The other night I was considering the way in which we can split a finite sum of any arithmetic function into two finite sums, one for it's odd and another for even index terms :
$$\sum _{k=1}^{n} \left( -1 \right) ^{k}a_{{k}}=\sum _{k=1}^{ \lfloor \frac{n}{2} \rfloor }a_{{2\,k}}-\sum _{k=0}^{\lfloor \frac{n}{2} \rfloor -\delta \left( \frac{n}{2},\lfloor \frac{n}{2} \rfloor \right) +1}a_{{2\,k+1}} $$
$$\quad\quad\quad\quad\quad\quad\quad\quad\quad\quad\quad\quad\quad\quad\quad\quad\quad\quad\quad\quad\quad\quad\quad\quad\quad\quad\quad\quad\quad\quad\quad\quad\quad\quad\quad\operatorname{(FS001)}$$
where:
$\delta \left( x,y \right) =\cases{1&$x=y$\cr 0&$x\neq y$\cr}$ $$\quad\quad\quad\quad\quad\quad\quad\quad\quad\quad\quad\quad\quad\quad\quad\quad\quad\quad\quad\quad\quad\quad\quad\quad\quad\quad\quad\quad\quad\quad\quad\quad\quad\quad\quad\operatorname{(KD001)}$$
And then I decided to be a little brave ask myself if this equality would hold for an infinite number of natural numbers:
$$\lim _{n\rightarrow \infty}\Bigl(\sum _{k=1}^{n} \left( -1 \right) ^{k}a_{{k}}\Bigr)=\lim _{n\rightarrow \infty}\Bigl(\sum _{k=1}^{ \lfloor \frac{n}{2} \rfloor }a_{{2\,k}}\Bigr)-\lim _{n\rightarrow \infty}\Bigl(\sum _{k=0}^{\lfloor \frac{n}{2} \rfloor -\delta \left( \frac{n}{2},\lfloor \frac{n}{2} \rfloor \right) +1}a_{{2\,k+1}} \Bigr)$$
$$\quad\quad\quad\quad\quad\quad\quad\quad\quad\quad\quad\quad\quad\quad\quad\quad\quad\quad\quad\quad\quad\quad\quad\quad\quad\quad\quad\quad\quad\quad\quad\quad\quad\quad\quad\operatorname{(IL001)}$$
Therefore the equality for the indefinite sum as follows:
$$\sum _{k=1}^{\infty} \left( -1 \right) ^{k}a_{{k}}=\sum _{k=1}^{\infty}a_{{2\,k}}-\sum _{k=0}^{\infty}a_{{2\,k+1}} $$
$$\quad\quad\quad\quad\quad\quad\quad\quad\quad\quad\quad\quad\quad\quad\quad\quad\quad\quad\quad\quad\quad\quad\quad\quad\quad\quad\quad\quad\quad\quad\quad\quad\quad\quad\quad\operatorname{(IL002)}$$
A preliminary investigation has lead to me holding a belief that this will be true in the event that $\sum_{k=1}^{\infty}a_{{k}}$ is a convergent sum, (therefore, as too are the sums on the right hand side of our equality above) however I have this unsettling feeling that even if for other arithmetic functions I use finite sum approximations to their divergent sums, and these results do indeed appear to confirm that the equality holds in the infinite limit, this will not always be the case and there will exist pathalogical residuals that are dependant on the specific arithmetic function in which they occur.
So my questions are:
1)Does this bad feeling I have about the indefinite extension of the equality have any merit to warrant further study?

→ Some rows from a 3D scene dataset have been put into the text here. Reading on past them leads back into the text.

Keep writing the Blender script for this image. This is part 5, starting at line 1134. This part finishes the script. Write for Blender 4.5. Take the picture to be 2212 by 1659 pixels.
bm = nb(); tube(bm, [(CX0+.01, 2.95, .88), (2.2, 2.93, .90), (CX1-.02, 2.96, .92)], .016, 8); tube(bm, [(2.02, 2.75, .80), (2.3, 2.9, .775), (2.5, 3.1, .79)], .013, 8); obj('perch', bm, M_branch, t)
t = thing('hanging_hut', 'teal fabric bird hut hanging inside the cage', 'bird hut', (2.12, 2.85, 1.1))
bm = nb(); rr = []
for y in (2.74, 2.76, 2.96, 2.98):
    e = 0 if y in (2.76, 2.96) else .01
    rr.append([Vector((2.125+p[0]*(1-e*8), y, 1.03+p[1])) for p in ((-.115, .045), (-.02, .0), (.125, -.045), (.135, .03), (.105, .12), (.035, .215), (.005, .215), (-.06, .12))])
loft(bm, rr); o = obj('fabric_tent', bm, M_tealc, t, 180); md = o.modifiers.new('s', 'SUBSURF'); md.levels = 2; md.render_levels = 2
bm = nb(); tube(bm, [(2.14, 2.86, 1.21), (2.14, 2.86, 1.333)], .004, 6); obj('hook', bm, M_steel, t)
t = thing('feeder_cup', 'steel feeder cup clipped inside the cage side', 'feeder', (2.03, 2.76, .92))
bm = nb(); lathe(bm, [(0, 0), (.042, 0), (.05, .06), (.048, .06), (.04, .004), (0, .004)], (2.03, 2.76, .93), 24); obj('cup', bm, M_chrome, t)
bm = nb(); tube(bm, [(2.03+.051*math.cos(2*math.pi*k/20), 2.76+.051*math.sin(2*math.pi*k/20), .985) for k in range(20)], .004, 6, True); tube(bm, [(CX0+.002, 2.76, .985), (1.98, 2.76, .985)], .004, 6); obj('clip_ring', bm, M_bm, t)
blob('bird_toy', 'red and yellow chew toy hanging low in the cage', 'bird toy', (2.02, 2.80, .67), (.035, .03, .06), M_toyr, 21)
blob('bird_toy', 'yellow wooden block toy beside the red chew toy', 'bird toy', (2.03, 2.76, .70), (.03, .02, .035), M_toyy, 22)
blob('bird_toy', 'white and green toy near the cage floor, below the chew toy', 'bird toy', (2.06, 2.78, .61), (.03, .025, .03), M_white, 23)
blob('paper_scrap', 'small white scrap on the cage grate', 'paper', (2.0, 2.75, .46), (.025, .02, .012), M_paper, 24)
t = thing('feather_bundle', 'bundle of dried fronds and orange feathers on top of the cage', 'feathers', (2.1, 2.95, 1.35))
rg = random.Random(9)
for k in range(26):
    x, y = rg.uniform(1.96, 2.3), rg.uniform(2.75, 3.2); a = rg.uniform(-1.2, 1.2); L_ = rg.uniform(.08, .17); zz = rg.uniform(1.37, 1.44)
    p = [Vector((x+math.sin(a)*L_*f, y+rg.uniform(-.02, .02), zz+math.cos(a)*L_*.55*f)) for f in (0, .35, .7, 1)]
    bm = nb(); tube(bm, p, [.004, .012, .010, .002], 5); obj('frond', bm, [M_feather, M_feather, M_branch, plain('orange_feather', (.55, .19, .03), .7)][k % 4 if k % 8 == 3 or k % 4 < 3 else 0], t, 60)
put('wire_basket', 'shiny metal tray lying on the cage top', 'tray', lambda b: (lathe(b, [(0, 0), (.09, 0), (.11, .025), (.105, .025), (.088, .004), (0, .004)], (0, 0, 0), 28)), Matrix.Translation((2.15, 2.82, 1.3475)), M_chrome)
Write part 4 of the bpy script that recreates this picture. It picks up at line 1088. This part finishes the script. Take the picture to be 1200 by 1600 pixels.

2) If these non zero residual functions exist, would they serve as a good foundation for me to construct predicates a partition of the set of all arithmetic functions based on the nature of their from this equality?
Be nice please I don't like this subject very much.
If $a_k=(-1)^{k}\frac 1 k$ then all the three series under consideration are divergent so the equation is not valid. Howoever, if $\sum a_k$ and $\sum (-1)^{k}a_k$ are both assumed to be convergent then everything is fine.